If Nintendo decides to keep the “Let’s Go” brand as its own separate thing, and makes it the sort of entry level series while the “mainline” games continue to develop as more advanced RPG titles, they might be able to give each of them enough of their own unique identity to give them both a role in the Pokémon franchise.
Nintendo’s Pokémon problem extends much further than that though. The sheer size of the game has definitely gotten out of control, and how they continue to build on such a shaky foundation will catch up to them eventually. The shift to all 3D models, it’s hard to say whether that was a smart move or not.
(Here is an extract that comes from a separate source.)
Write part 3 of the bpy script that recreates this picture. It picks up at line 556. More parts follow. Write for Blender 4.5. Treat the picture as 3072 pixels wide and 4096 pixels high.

They’ve been recycling the same models for what’s got to be decades now, so upscaling and optimizing them for each new title might just be easier than creating new sprites every time. But it still must be a project, to go through all of them.
There’s well over a thousand unique models now, there has to be. Especially when you consider all of the little “gender tweaks” they introduced in the fourth gen, with certain species having slightly longer whiskers or patterning that’s just vaguely different depending on whether they have a penis or not. Which, speaking of, none of the models even have. How am I supposed to enjoy 3D Pokémon porn if these half-rate animators just pop a generic human penis onto a 3D model of a Charizard? We need unique penises for every single Pokémon. Charizard’s penis would not look anything like Dragonite’s penis, even though they are both dragons. Considering the climates they both live in, Dragonite’s cock seems more likely to be prehensile and have a tapered shaft. Charizard’s would definitely be much more girthy and capable of dishing out a real pounding. But will Nintendo ever give us 1000+ unique cock designs? No, they are much too cowardly.
Eventually, something has got to give. Nintendo can’t just keep expanding the world they way they do with each generation forever. e621 will run out of tags eventually.